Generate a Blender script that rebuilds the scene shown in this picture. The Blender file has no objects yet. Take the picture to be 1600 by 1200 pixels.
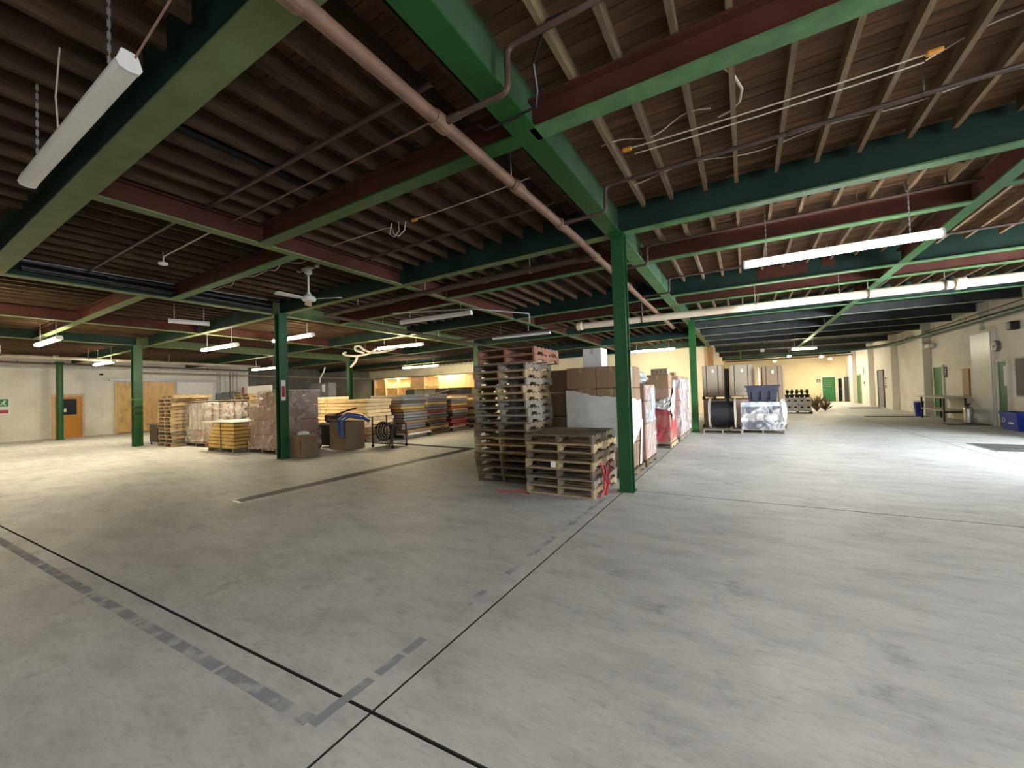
import bpy, math, random
from mathutils import Vector, Matrix
random.seed(7)
S = bpy.context.scene
COL = S.collection
D = bpy.data

# ------------------------------------------------------------------ camera, light, exposure
F_PX, H_CAM = 623.4, 1.65
yaw, pitch, roll = math.radians(30.278), math.radians(1.17), math.radians(-1.802)
fw = Vector((-math.sin(yaw) * math.cos(pitch), math.cos(yaw) * math.cos(pitch), math.sin(pitch)))
rt = fw.cross(Vector((0, 0, 1))).normalized()
upv = rt.cross(fw)
r2 = math.cos(roll) * rt + math.sin(roll) * upv
u2 = -math.sin(roll) * rt + math.cos(roll) * upv
cam = D.cameras.new('camera')
cam.sensor_width = 36.0
cam.sensor_fit = 'HORIZONTAL'
cam.lens = F_PX / 1600 * 36
cam.clip_start = 0.05
cam.clip_end = 200
camo = D.objects.new('camera', cam)
COL.objects.link(camo)
camo.matrix_world = Matrix(((r2.x, u2.x, -fw.x, 0), (r2.y, u2.y, -fw.y, 0), (r2.z, u2.z, -fw.z, H_CAM), (0, 0, 0, 1)))
S.camera = camo

w = D.worlds.new('world')
S.world = w
w.use_nodes = True
w.node_tree.nodes['Background'].inputs[0].default_value = (0.62, 0.75, 0.95, 1)
w.node_tree.nodes['Background'].inputs[1].default_value = 1.0
S.view_settings.view_transform = 'Standard'
S.view_settings.look = 'None'
S.view_settings.gamma = 1.0
S.view_settings.use_curve_mapping = False
S.view_settings.exposure = 0.85
S.cycles.use_denoising = True
S.cycles.max_bounces = 8
S.cycles.diffuse_bounces = 5


def area(name, loc, target, sx, sy, power, color):
    l = D.lights.new(name, 'AREA')
    l.shape = 'RECTANGLE'
    l.size, l.size_y, l.energy, l.color = sx, sy, power, color
    o = D.objects.new(name, l)
    COL.objects.link(o)
    o.location = loc
    o.rotation_euler = (Vector(target) - Vector(loc)).to_track_quat('-Z', 'Y').to_euler()
    return o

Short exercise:
Output each line exactly; omit every picture.

Solution to the problem:
Generate a Blender script that rebuilds the scene shown in this picture. The Blender file has no objects yet. Take the picture to be 1600 by 1200 pixels.
import bpy, math, random
from mathutils import Vector, Matrix
random.seed(7)
S = bpy.context.scene
COL = S.collection
D = bpy.data

# ------------------------------------------------------------------ camera, light, exposure
F_PX, H_CAM = 623.4, 1.65
yaw, pitch, roll = math.radians(30.278), math.radians(1.17), math.radians(-1.802)
fw = Vector((-math.sin(yaw) * math.cos(pitch), math.cos(yaw) * math.cos(pitch), math.sin(pitch)))
rt = fw.cross(Vector((0, 0, 1))).normalized()
upv = rt.cross(fw)
r2 = math.cos(roll) * rt + math.sin(roll) * upv
u2 = -math.sin(roll) * rt + math.cos(roll) * upv
cam = D.cameras.new('camera')
cam.sensor_width = 36.0
cam.sensor_fit = 'HORIZONTAL'
cam.lens = F_PX / 1600 * 36
cam.clip_start = 0.05
cam.clip_end = 200
camo = D.objects.new('camera', cam)
COL.objects.link(camo)
camo.matrix_world = Matrix(((r2.x, u2.x, -fw.x, 0), (r2.y, u2.y, -fw.y, 0), (r2.z, u2.z, -fw.z, H_CAM), (0, 0, 0, 1)))
S.camera = camo

w = D.worlds.new('world')
S.world = w
w.use_nodes = True
w.node_tree.nodes['Background'].inputs[0].default_value = (0.62, 0.75, 0.95, 1)
w.node_tree.nodes['Background'].inputs[1].default_value = 1.0
S.view_settings.view_transform = 'Standard'
S.view_settings.look = 'None'
S.view_settings.gamma = 1.0
S.view_settings.use_curve_mapping = False
S.view_settings.exposure = 0.85
S.cycles.use_denoising = True
S.cycles.max_bounces = 8
S.cycles.diffuse_bounces = 5


def area(name, loc, target, sx, sy, power, color):
    l = D.lights.new(name, 'AREA')
    l.shape = 'RECTANGLE'
    l.size, l.size_y, l.energy, l.color = sx, sy, power, color
    o = D.objects.new(name, l)
    COL.objects.link(o)
    o.location = loc
    o.rotation_euler = (Vector(target) - Vector(loc)).to_track_quat('-Z', 'Y').to_euler()
    return o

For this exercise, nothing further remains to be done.